GIVEN PROBLEM:
Retype the lines beneath this one, from the first through the line containing "PI = math.pi". Pictures are left out.

PROVIDED DATA:
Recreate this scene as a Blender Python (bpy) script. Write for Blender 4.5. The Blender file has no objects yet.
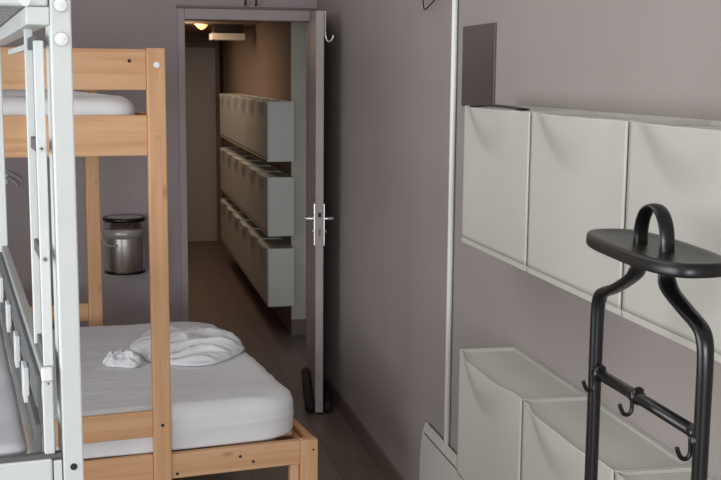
import bpy, bmesh, math, random
from mathutils import Vector, Matrix, noise

random.seed(7)
SC = bpy.context.scene
COL = SC.collection
PI = math.pi

# ------------------------------------------------------------------ helpers
def link(name, bm, mat, parent=None, smooth=False, loc=(0, 0, 0), recalc=True):
    if recalc:
        bmesh.ops.recalc_face_normals(bm, faces=bm.faces[:])
    me = bpy.data.meshes.new(name)
    bm.to_mesh(me); bm.free()
    mats = mat if isinstance(mat, (list, tuple)) else [mat]
    for m in mats:
        me.materials.append(m)
    if smooth:
        for p in me.polygons:
            p.use_smooth = True
    o = bpy.data.objects.new(name, me)
    COL.objects.link(o)
    o.location = loc
    if parent:
        o.parent = parent
    return o

def thing(name, label, cat, loc=(0, 0, 0), rotz=0.0, group=None):
    o = bpy.data.objects.new(name, None)
    o.empty_display_size = 0.1
    COL.objects.link(o)
    o.location = loc
    o.rotation_euler = (0, 0, rotz)
    tag(o, label, cat, group)
    return o

def tag(o, label, cat, group=None):
    o['label'] = label
    o['category'] = cat
    if group:
        o['group'] = group
    return o

def struct(name, bm, mat, parent=None, smooth=False, label=None):
    o = link(name, bm, mat, parent, smooth)
    if parent is None:
        o['kind'] = 'structure'
    if label:
        o['label'] = label
    return o

def box(bm, x0, x1, y0, y1, z0, z1, bev=0.0, seg=2):
    r = bmesh.ops.create_cube(bm, size=1.0)
    vs = r['verts']
    for v in vs:
        v.co.x = x0 if v.co.x < 0 else x1
        v.co.y = y0 if v.co.y < 0 else y1
        v.co.z = z0 if v.co.z < 0 else z1
    if bev > 0:
        es = list({e for v in vs for e in v.link_edges})
        bmesh.ops.bevel(bm, geom=es, offset=bev, segments=seg, affect='EDGES', profile=0.5)

def boxes(*args, bev=0.0):
    bm = bmesh.new()
    for a in args:
        box(bm, *a, bev=bev)
    return bm

def sweep(bm, pts, rads, n=12, up=(0, 0, 1), closed=False, caps=True, square=False):
    """tube through pts; rads = r or list of (a,b): a along the 'side' axis, b along the other"""
    pts = [Vector(p) for p in pts]
    N = len(pts)
    if not isinstance(rads, (list, tuple)):
        rads = [(rads, rads)] * N
    elif not isinstance(rads[0], (list, tuple)):
        rads = [tuple(rads)] * N
    rings = []
    prev = None
    for i, p in enumerate(pts):
        if closed:
            t = pts[(i + 1) % N] - pts[i - 1]
        else:
            t = pts[min(i + 1, N - 1)] - pts[max(i - 1, 0)]
        t.normalize()
        if prev is None:
            s = Vector(up).cross(t)
            if s.length < 1e-4:
                s = Vector((1, 0, 0)).cross(t)
            s.normalize()
        else:
            s = prev - t * prev.dot(t)
            s.normalize()
        prev = s
        w = t.cross(s)
        a, b = rads[i]
        ring = []
        for k in range(n):
            th = 2 * PI * k / n + (PI / 4 if square else 0)
            f = math.sqrt(2) if square else 1.0
            ring.append(bm.verts.new(p + s * (a * f * math.cos(th)) + w * (b * f * math.sin(th))))
        rings.append(ring)
    M = N if closed else N - 1
    for i in range(M):
        A, B = rings[i], rings[(i + 1) % N]
        for k in range(n):
            bm.faces.new((A[k], A[(k + 1) % n], B[(k + 1) % n], B[k]))
    if caps and not closed:
        bm.faces.new(rings[0]); bm.faces.new(rings[-1])

def cyl(bm, a, b, r, n=20, r2=None):
    sweep(bm, [a, b], [(r, r), (r2 or r, r2 or r)], n=n)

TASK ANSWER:
Recreate this scene as a Blender Python (bpy) script. Write for Blender 4.5. The Blender file has no objects yet.
import bpy, bmesh, math, random
from mathutils import Vector, Matrix, noise

random.seed(7)
SC = bpy.context.scene
COL = SC.collection
PI = math.pi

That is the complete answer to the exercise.